I don’t know if I love this movie. Not yet. But I did enjoy it. A good chunk of that is the story, which is a rollicking adventure story about a boy who finds a big robot who’s crash landed near a small town and the trouble the boy goes to in order to hide the giant and teach it about earth and humans and comic books. Obviously a giant robot would frighten the townspeople, so of course he has to be hidden, but he also likes to eat metal, which could get a little costly and/or destructive, so the boy gets a local scrap dealer, a beatnik-type artist, to hide the robot and feed him. And then of course the Army shows up. Duh. Now, that story – boy finds giant robot, boy hides giant robot with help from friendly adult, military shows up to confiscate/destroy robot – could probably be set in several different time periods. It could be set today. But the other chunk of what I enjoyed about the story is the time period of the late 1950s. Early Cold War, fear of atomic weapons, duck and cover, etc. It’s the perfect time period for the story and the movie is based on a book written in 1968. I’m going to have to find it and read it, because I’d like to see what was changed.

The movie does a great job with the setting and the characters, making them distinctly of their time without making them completely ridiculous caricatures. There’s some great humor for adults in a lot of the lines, especially little asides and throwaways from Hogarth’s mother and the beatnik, Dean. The movie’s villain, Manley, made me feel a real urge to slap him, and that’s the sign of a good movie villain to me. But again, what I really liked was the time period. The movie makes it clear, through the duck and cover filmstrip in Hogarth’s classroom, the music, and the eventual atomic missile climax, just when this is all taking place. And obviously stakes are high, as are tensions. But it doesn’t drag the movie into something more serious than it can handle. Sure, it’s got serious themes of the dangers of escalating violence and arms races, as well as losing perspective. And that’s on top of the less militaristic themes of choosing your own path and being yourself. But this is also a cartoon made for a wide age range, not just adults, so it’s got to have humor and charm and fun to balance all of that out. Of course, movies made for adults can have all of the above as well, but it’s kind of required for family fare. And it turned out great.

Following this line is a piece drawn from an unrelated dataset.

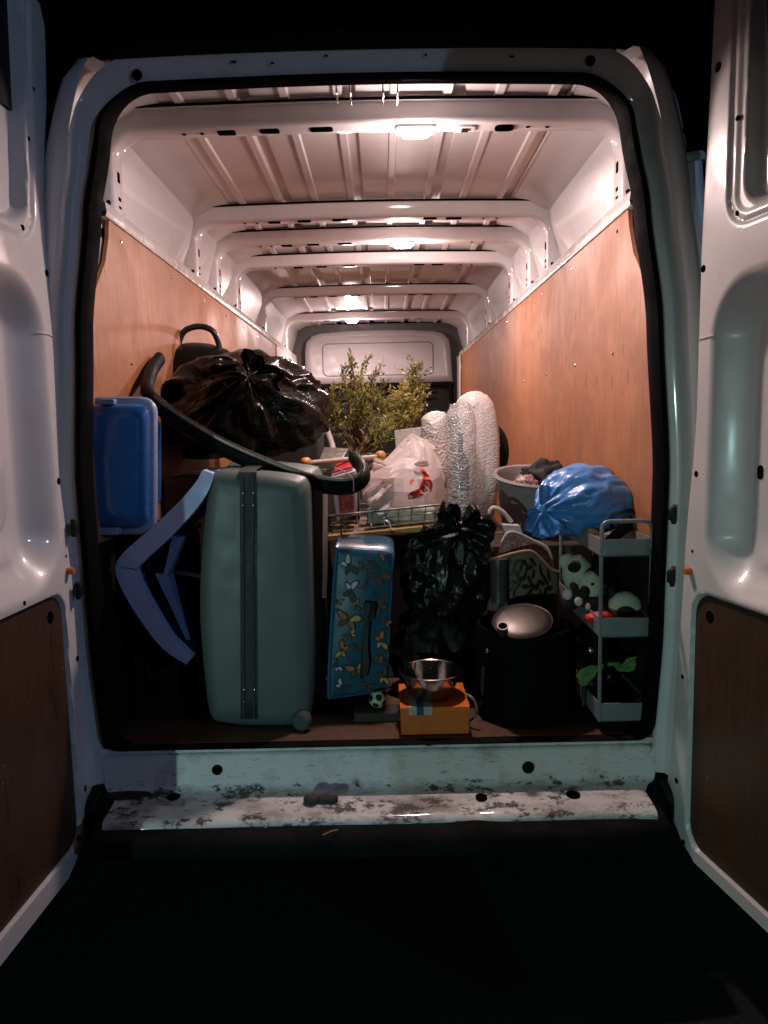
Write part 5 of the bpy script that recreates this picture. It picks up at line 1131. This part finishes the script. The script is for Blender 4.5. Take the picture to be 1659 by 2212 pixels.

All in all, I enjoyed the movie tonight. No musical numbers to get stuck in my head and while it didn’t have Rene Auberjonois, it did have Vin Diesel, so that’s cool. I’m hip to that.

May 18, 2010 Posted by | daily reviews | , , , , , , | Leave a comment

Iron Giant

May 18, 2010

Iron Giant

I have an amusing story to relate to you regarding this movie. So well loved was it in my family that the year it came out on DVD everybody in my family bought it for everybody else that Christmas. I bought it for my Father. My brother bought it for me. My sister bought it for me as well (and I gave my extra to my other sister in turn.) It’s just that kind of movie. You can’t watch it without enjoying it and wanting to share it with somebody else.

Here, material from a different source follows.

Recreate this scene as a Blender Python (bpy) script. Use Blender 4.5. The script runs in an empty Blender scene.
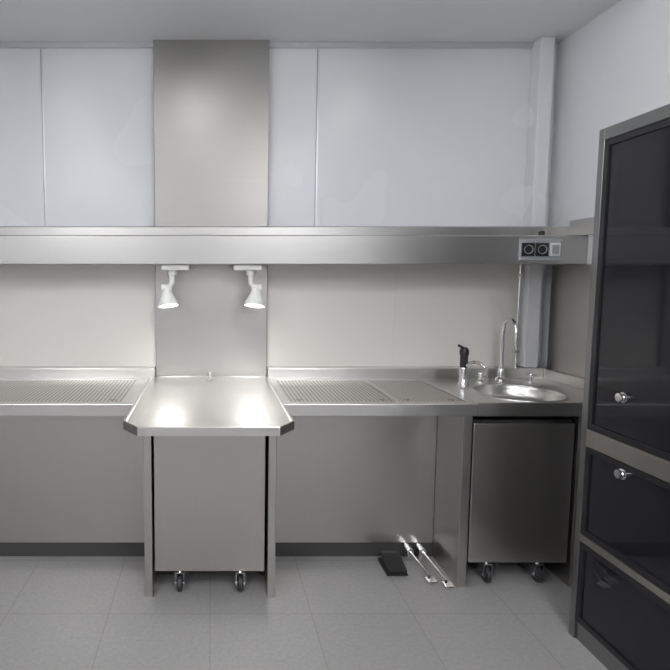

The plot of this movie is rooted in fifties cold-war hysteria. When a mysterious giant robot crashes of the coast of Maine it is damaged, losing its memory. It is befriended by Hogarth Hughes, a local kid with a grand imagination. Hogarth, and eventually the hep local artist and scrap dealer Dean, try to hide the robot and teach it about life in rural fifties America. But there is a sinister government agent bent on finding and destroying the robot. An epic confrontation is inevitable.

It’s also the movie that made me fall in love with Brad Bird. His name on the credits for this movie was the first time I remember consciously hearing about him. Of course I later discovered that Brad Bird had been responsible for many of my favorite Simpsons episodes from early in the show. He cannily molds a clever work here blending moments of great humor, adventure, nostalgia and heart all into one solid gleaming piece.

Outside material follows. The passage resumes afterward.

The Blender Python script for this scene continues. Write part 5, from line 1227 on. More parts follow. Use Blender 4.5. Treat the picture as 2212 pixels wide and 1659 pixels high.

Brad Bird is your guarantee of a great animated film. He has an intuitive sensibility for what the medium is capable of. Check out the interrogation scene in this movie with it’s ominous lighting effects. (You may have seen a similar thing to great effect in the Simpsons episode “Krusty gets Busted” when Sideshow Bob first reveals his sinister side.) And he uses his talents to great effect in this movie. There’s a lot of very slick style to the whole film. From the hep late fifties feel to the great pop culture references. The whole movie just oozes cool.

I could fill the whole rest of my review with examples of the cool. Things like the nod to War of the Worlds in the giant’s eventual transformation, Hogarth’s home town being named for Norman Rockwell because it embodies an idealized America. Things like Dean (clearly named for James Dean) the amazingly cool beatnik. Things like the cheesy horror movie that Hogarth watches on TV at the start of the movie with the telepathic brains (Amanda’s reaction was “That looks like an awesome movie! Why can’t we watch that tonight?”) Oh, and keep an eye out for the two train conductors in this movie – apparently they’re based on friends or mentors of Brad’s. They show up in The Incredibles as well I think.

Furthermore the animation itself in this movie is astonishing. It’s a smooth blend of hand-drawn 2-D animation and slick CGI, so well mixed that at times it’s hard to tell what is what. (Example: Hogarth first appears in the movie riding up to the diner where his mother works on his red bicycle. I think the bicycle is a CG model, but I can’t tell for sure. Anther example: when the giant is eating the power station it grabs a big metal structure and rips it up and chomps it down. The metal structure is hand drawn… I think.)

All in all this is a not-to-be-missed gem of a movie. It resonates powerfully with the sci-fi obsessed kid in me, and it never fails to astonish me with it’s slick production values and clever direction. One of my all time favorites.